>> Start Source data
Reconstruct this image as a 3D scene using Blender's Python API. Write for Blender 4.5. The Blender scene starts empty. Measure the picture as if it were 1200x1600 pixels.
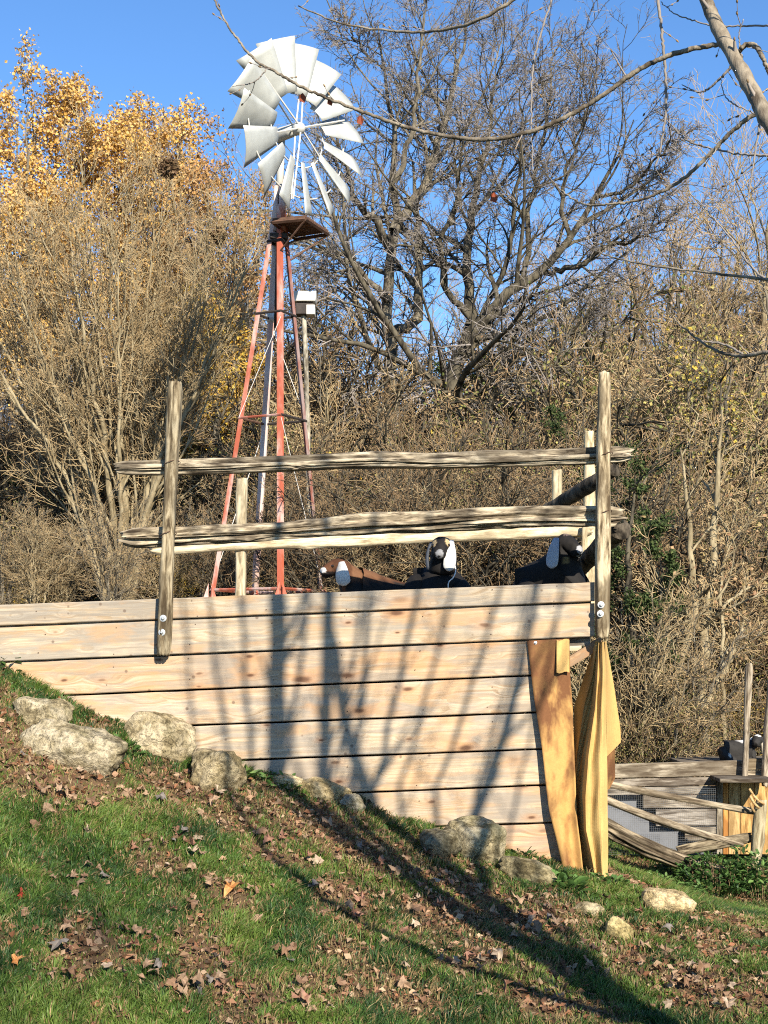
import bpy, bmesh, math, random
import numpy as np
from mathutils import Vector, Matrix, Quaternion

SC = bpy.context.scene
COL = SC.collection
PI = math.pi

# ------------------------------------------------------------------ camera, sky, sun, exposure
EYE = 1.7
F_PX, PITCH = 2310.0, math.radians(5.19)
cam_data = bpy.data.cameras.new('camera')
cam_data.sensor_fit = 'VERTICAL'
cam_data.sensor_height = 36.0
cam_data.lens = 36.0 * F_PX / 1600.0
cam_data.clip_end = 2000
cam = bpy.data.objects.new('camera', cam_data)
COL.objects.link(cam)
cam.location = (0, 0, EYE)
cam.rotation_euler = (PI / 2 + PITCH, 0, 0)
SC.camera = cam

SUN_EL = math.radians(28.5)
SUN_AZ = math.radians(158.5)          # clockwise from +Y (view direction); behind the camera, to the right
to_sun = Vector((math.sin(SUN_AZ) * math.cos(SUN_EL), math.cos(SUN_AZ) * math.cos(SUN_EL), math.sin(SUN_EL)))
world = bpy.data.worlds.new('World')
SC.world = world
world.use_nodes = True
wn = world.node_tree
bg = wn.nodes['Background']
sky = wn.nodes.new('ShaderNodeTexSky')
sky.sky_type = 'NISHITA'
sky.sun_disc = False
sky.sun_elevation = SUN_EL
sky.sun_rotation = SUN_AZ
sky.air_density = 0.9
sky.dust_density = 0.0
sky.ozone_density = 6.0
hs = wn.nodes.new('ShaderNodeHueSaturation')
hs.inputs['Saturation'].default_value = 1.06
wn.links.new(sky.outputs[0], hs.inputs['Color'])
wn.links.new(hs.outputs[0], bg.inputs['Color'])
bg.inputs['Strength'].default_value = 0.108
sl = bpy.data.lights.new('sun', 'SUN')
sl.energy = 5.0
sl.angle = math.radians(0.53)
sl.color = (1.0, 0.92, 0.78)
sun = bpy.data.objects.new('sun', sl)
COL.objects.link(sun)
sun.rotation_euler = (-to_sun).to_track_quat('-Z', 'Y').to_euler()
sun.location = (8, -20, 15)
vs = SC.view_settings
vs.view_transform = 'Standard'
vs.look = 'None'
vs.gamma = 1.0
vs.use_curve_mapping = False
vs.exposure = 1.0
SC.cycles.max_bounces = 6
SC.cycles.diffuse_bounces = 3
SC.cycles.transparent_max_bounces = 6
SC.cycles.use_denoising = False
SC.cycles.filter_width = 1.1
SC.cycles.sample_clamp_indirect = 4.0

# ------------------------------------------------------------------ helpers
CT, ST = math.cos(PITCH), math.sin(PITCH)


def P(px, py, d):
    """the point of the place seen at a photograph pixel, d metres ahead of the camera"""
    u, v = (px - 600.0) / F_PX, (800.0 - py) / F_PX
    dx, dy, dz = u, CT - v * ST, ST + v * CT
    t = d / dy
    return np.array([dx * t, d, EYE + dz * t])


def Ps(pts, d0, d1=None):
    n = len(pts)
    d1 = d0 if d1 is None else d1
    return np.array([P(a, b, d0 + (d1 - d0) * i / max(1, n - 1)) for i, (a, b) in enumerate(pts)])


def npmesh(name, V, F, smooth=True, mats=(), attr=None):
    """V (N,3); F = list of (M,k) int arrays"""
    if isinstance(F, np.ndarray):
        F = [F]
    V = np.ascontiguousarray(V, dtype=np.float32)
    F = [np.ascontiguousarray(f, dtype=np.int32) for f in F if len(f)]
    me = bpy.data.meshes.new(name)
    me.vertices.add(len(V))
    me.vertices.foreach_set('co', V.ravel())
    loops = np.concatenate([f.ravel() for f in F])
    sizes = np.concatenate([np.full(len(f), f.shape[1], np.int32) for f in F])
    me.loops.add(len(loops))
    me.loops.foreach_set('vertex_index', loops)
    me.polygons.add(len(sizes))
    me.polygons.foreach_set('loop_start', np.concatenate([[0], np.cumsum(sizes)[:-1]]).astype(np.int32))
    me.polygons.foreach_set('use_smooth', np.full(len(sizes), bool(smooth)))
    me.update(calc_edges=True)
    for m in mats:
        me.materials.append(m)
    if attr is not None:
        a = me.color_attributes.new('col', 'FLOAT_COLOR', 'POINT')
        c = np.ones((len(V), 4), np.float32)
        c[:, :3] = attr
        a.data.foreach_set('color', c.ravel())
    return me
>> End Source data
What you should do: Your task is to restate word for word the lines from the top of the data to the line containing "SC.camera = cam", both ends included, with every picture left out.

Result of the task:
Reconstruct this image as a 3D scene using Blender's Python API. Write for Blender 4.5. The Blender scene starts empty. Measure the picture as if it were 1200x1600 pixels.
import bpy, bmesh, math, random
import numpy as np
from mathutils import Vector, Matrix, Quaternion

SC = bpy.context.scene
COL = SC.collection
PI = math.pi

# ------------------------------------------------------------------ camera, sky, sun, exposure
EYE = 1.7
F_PX, PITCH = 2310.0, math.radians(5.19)
cam_data = bpy.data.cameras.new('camera')
cam_data.sensor_fit = 'VERTICAL'
cam_data.sensor_height = 36.0
cam_data.lens = 36.0 * F_PX / 1600.0
cam_data.clip_end = 2000
cam = bpy.data.objects.new('camera', cam_data)
COL.objects.link(cam)
cam.location = (0, 0, EYE)
cam.rotation_euler = (PI / 2 + PITCH, 0, 0)
SC.camera = cam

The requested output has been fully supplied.